The customary “annual” post

Posted on 11 November 2008 @ 01:19 in Family, Personal

When I was a kid, I remember attending 21st birthday parties given (or “thrown” was the word) by my cousin sisters. It was THE birthday, and one of the main presents would be a little “21″ to be worn on a chain around the neck.

Much later, one of the uncles commented that while the girls celebrated their 21st birthdays in a grand manner, nothing much was heard of the birthdays after that.

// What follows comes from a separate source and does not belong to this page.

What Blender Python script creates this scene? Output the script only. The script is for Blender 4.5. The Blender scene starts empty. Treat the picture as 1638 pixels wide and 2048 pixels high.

For my 21st birthday, I didn’t have a grand party. Instead, I took my parents and my nanny out to dinner at a vegetarian restaurant. Mother had put that idea in my head, saying we should treat our parents to a meal because they were the ones who gave us life. Looking back, I think she said that because she never had a chance to treat her parents to a meal – she was given away as a baby, and had buried both her adopted parents during WWII, before she turned 21.

Instead of a “21″ on a chain, my sister had given me a little diamond cross on a chain, her acknowledgement of my Christian faith.

Other memorable birthdays through the years included my 31st celebrated in San Diego. My housemates had planned a surprise party for me and started to worry when I didn’t come home that evening, and when I finally did, they were not ready and one of them had to take me out to the stores cuz she needed “to get something”.

Then, there was the birthday I visited the Vietnam Veterans’ Memorial in Washington, DC on Veterans’ Day, which happened to fall on my birthday.

More recently, there was the birthday I visited my beloved giant panda family at the San Diego Zoo. Three of them were on display that day – mummy Bai Yun, son Mei Sheng and baby Su Lin – and all three of them ignored me! That evening, I’d gone to see Janis Ian in concert. What a grand way to celebrate my 48th birthday.

And now two years later, I am half a century old. I spent the hour before the stroke of midnight reading through my previous birthday journal entries, and crying at some of them.

I have to admit I am a little nervous of turning 50, of being 50. But I have something wonderful to look forward to later today. I am spending the day with mother. She may not remember it’s my birthday, and people have asked if she still recognises me. I tell them I think she does.

She greets me with a wonderful smile whenever she sees me before her. She gives me her hand when I reach out for it, and she’s not even looking at me or my hand; somehow, she senses my hand nearby. And when I put her hand to my cheek, she pats it gently, and sometimes, more than a little “gently”.

I can’t ask for anything more than to spend time with my mother, especially on the day she gave me life.